Euskirchen – Der Kölner Kardinal Rainer Maria Woelki zögert nicht lange. Sofort packt der 64-Jährige mit an, als er sieht, dass die Holztür den Erzieherinnen zu schwer ist. Im hellblauen Hemd und dunkler Hose trägt er mit Pfarrer José Pérez Pérez die Tür aus der Franziskuskapelle in der Euskirchener Herz-Jesu-Kirche auf die Straße Gansweide. Anschließend geht’s für den Kardinal in den Keller der Kirche. Der war durch das Hochwasser, genau wie bei allen Gebäuden rund um das Gotteshaus, vollgelaufen. „Das ist einfach alles schlimm“, sagt er.
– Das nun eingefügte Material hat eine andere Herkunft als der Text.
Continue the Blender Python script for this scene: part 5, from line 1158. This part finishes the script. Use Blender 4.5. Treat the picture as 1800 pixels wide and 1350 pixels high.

Woelki hatte nach der Flutkatastrophe seinen Urlaub abgebrochen: „Mein Platz ist jetzt hier im Bistum bei den Menschen.“ Am Mittwoch ist er auf Einladung von Martin Jost, geschäftsführender Vorstand des Caritasverbandes für das Kreisdekanat Euskirchen, in die Kreisstadt gekommen. Gemeinsam begutachten sie zunächst die Schäden in den Caritaseinrichtung. An der Kommerner Straße sucht der Kardinal das Gespräch mit Obdachlosen.
Trümmerberge in der Innenstadt
Anschließend geht es zu Fuß durch die Euskirchener Innenstadt in Richtung Herz-Jesu-Kirche. Die großen Trümmerberge lassen den Kardinal nicht unbeeindruckt. Die für ihn unbekannten Schicksale hinter dem Schutt sprechen ihm aus dem Gesicht. „Es ist alles so unfassbar tragisch“, sagt Woelki, der zunächst das Haus der Familie besucht.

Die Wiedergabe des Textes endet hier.